As Conan O’Brien was preparing to premiere the TBS version of his talk show in 2010, there was speculation that he might do something genuinely different with the staid late-night form. After being rudely ousted from The Tonight Show by NBC the year before, this was the former SNL and Simpsons writer’s chance to make the show he’d always wanted to with full creative freedom and no pressure to compete with network hosts like David Letterman and Jimmy Kimmel.
And yet Conan, which debuted on Nov. 8, 2010, looked pretty much like everything that came before it. The hour-long show had a monologue up top, a big, brassy band off to the side, a couple of celebrity interviews and either a musical guest or a stand-up comic to close things out.
It felt like a missed opportunity for true reinvention. Now, after nearly a decade and a drop in ratings, the longest-serving late-night host in the game is getting a do-over.
ADVERTISEMENT
The new Conan, which premiered Tuesday night on TBS, has been trimmed down to 30 minutes and will typically feature just one celebrity guest per episode—Tom Hanks had the honor on night one. Upcoming guests include comedians Bill Hader, Tig Notaro, Pete Holmes and the cast of The Good Place.
O’Brien has jettisoned his band, his desk and his suit—though noticeably, he so far hasn’t let go of his tie—projecting the more casual persona that has shone through to positive effect on his excellent new podcast Conan O’Brien Needs a Friend.
And yet the host still began his show with a monologue, complete with snarky asides from his sidekick Andy Richter, who thankfully survived the downsizing. “I’m happy to announce right now that the three-month Conan shutdown is officially over,” O’Brien began to cheers from his loyal audience. That was as political as cable’s most apolitical late-night host got.
His opening-night monologue maintained a simultaneously self-referential and self-deprecating stance. Despite the show’s new 30-minute run time, O’Brien told viewers, “I assure you, it’s going to feel like two hours, alright? That’s the effect I have.” An unfortunate This Is Us parody was only slightly redeemed by a cameo from Milo Ventimiglia.
The rest of the episode belonged almost entirely to O’Brien’s interview with Tom Hanks, who is actually responsible for coining his “Coco” nickname. By dedicating more time to a single guest, the host was able to get into territory that wouldn’t have fit as well into his old format. For instance, it’s hard to imagine O’Brien asking a question like, “What are you insecure about?” in the previous incarnations of his show. And instead of awkwardly cutting off the conversation to throw to commercial, the screen simply faded out and picked up around where they left off after the break.

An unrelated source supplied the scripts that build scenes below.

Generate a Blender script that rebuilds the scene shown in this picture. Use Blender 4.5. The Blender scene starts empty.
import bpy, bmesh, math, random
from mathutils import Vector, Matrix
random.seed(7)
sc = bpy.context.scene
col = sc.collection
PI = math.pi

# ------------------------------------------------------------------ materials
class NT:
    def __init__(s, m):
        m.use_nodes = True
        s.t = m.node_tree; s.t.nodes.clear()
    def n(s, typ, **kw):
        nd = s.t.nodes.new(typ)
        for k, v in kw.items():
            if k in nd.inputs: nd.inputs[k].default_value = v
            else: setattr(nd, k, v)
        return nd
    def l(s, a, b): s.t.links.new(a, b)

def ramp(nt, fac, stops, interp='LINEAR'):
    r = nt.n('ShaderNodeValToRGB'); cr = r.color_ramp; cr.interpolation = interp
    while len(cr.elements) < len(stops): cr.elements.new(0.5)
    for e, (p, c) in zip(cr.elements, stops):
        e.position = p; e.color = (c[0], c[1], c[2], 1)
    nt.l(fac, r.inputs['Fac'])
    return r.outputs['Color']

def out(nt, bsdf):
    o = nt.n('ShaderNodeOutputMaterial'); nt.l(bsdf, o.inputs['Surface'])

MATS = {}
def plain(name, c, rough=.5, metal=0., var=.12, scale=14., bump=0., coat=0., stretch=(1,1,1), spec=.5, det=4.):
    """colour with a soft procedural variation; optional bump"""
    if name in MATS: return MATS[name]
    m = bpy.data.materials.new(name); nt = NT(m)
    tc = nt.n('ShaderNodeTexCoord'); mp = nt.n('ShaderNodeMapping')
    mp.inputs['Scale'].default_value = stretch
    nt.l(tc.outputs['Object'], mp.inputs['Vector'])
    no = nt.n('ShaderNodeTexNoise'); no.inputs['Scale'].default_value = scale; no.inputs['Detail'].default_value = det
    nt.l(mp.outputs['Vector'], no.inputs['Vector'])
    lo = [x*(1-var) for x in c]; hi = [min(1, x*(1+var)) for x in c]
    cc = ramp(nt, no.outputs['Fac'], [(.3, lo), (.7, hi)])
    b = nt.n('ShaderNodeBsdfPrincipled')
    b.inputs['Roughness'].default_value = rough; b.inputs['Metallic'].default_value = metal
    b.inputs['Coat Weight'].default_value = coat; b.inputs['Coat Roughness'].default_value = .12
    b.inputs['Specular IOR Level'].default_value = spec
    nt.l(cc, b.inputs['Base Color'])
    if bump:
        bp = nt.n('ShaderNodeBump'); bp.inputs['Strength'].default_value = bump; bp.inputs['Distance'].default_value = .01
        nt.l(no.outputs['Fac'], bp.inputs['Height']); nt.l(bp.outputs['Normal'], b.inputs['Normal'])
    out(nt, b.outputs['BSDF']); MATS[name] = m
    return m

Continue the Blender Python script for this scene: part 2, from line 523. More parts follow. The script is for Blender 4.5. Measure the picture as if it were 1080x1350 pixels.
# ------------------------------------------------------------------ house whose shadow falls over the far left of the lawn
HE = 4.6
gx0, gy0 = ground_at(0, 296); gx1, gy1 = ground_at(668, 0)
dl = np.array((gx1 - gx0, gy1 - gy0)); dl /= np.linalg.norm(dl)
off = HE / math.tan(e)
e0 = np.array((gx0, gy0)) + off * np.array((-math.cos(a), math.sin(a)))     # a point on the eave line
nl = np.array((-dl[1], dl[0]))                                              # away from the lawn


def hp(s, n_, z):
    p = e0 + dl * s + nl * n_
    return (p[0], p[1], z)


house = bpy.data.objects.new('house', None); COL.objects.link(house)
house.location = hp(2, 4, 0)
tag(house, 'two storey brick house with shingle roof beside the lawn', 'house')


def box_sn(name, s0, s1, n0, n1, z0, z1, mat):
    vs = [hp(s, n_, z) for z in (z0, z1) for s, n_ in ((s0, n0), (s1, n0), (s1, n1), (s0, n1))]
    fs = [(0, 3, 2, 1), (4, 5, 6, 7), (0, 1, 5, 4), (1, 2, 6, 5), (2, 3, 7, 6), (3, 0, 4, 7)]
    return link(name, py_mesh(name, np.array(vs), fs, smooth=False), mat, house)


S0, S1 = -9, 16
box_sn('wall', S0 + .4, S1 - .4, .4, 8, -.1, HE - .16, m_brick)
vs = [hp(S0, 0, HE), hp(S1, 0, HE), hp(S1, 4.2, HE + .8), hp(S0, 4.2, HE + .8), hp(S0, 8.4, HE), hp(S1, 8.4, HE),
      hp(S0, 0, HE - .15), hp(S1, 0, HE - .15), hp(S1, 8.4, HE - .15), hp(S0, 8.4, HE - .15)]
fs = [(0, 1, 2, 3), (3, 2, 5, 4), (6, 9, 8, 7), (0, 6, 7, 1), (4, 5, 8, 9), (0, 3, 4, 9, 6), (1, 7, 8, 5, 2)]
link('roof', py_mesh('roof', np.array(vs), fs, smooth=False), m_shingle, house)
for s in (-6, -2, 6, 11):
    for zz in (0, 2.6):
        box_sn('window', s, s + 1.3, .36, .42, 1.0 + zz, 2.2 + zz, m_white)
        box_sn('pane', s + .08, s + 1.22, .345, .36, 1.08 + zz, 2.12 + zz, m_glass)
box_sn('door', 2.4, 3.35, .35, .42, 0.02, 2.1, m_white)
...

Still, there was an all-too-familiar feel to O’Brien’s “reinvented” show. He has not made the type of radical shift that David Letterman achieved when he moved from CBS to Netflix last year, throwing out everything that made his Late Show work and focusing on long-form interviews with more substantive guests like President Obama and Malala Yousafzai. Of course, on Netflix Letterman was not beholden to traditional ratings.
There’s still a chance that O’Brien could use the new format to continue to push boundaries further in future episodes, perhaps opening with a taped field piece instead of a traditional monologue or letting his interviews unfold without the aid of predetermined anecdotes.
But as of night one, the new Conan feels a lot like the Conan O’Brien who has now been part of the late-night landscape for a quarter of a century. We can only hope that the reinvention continues.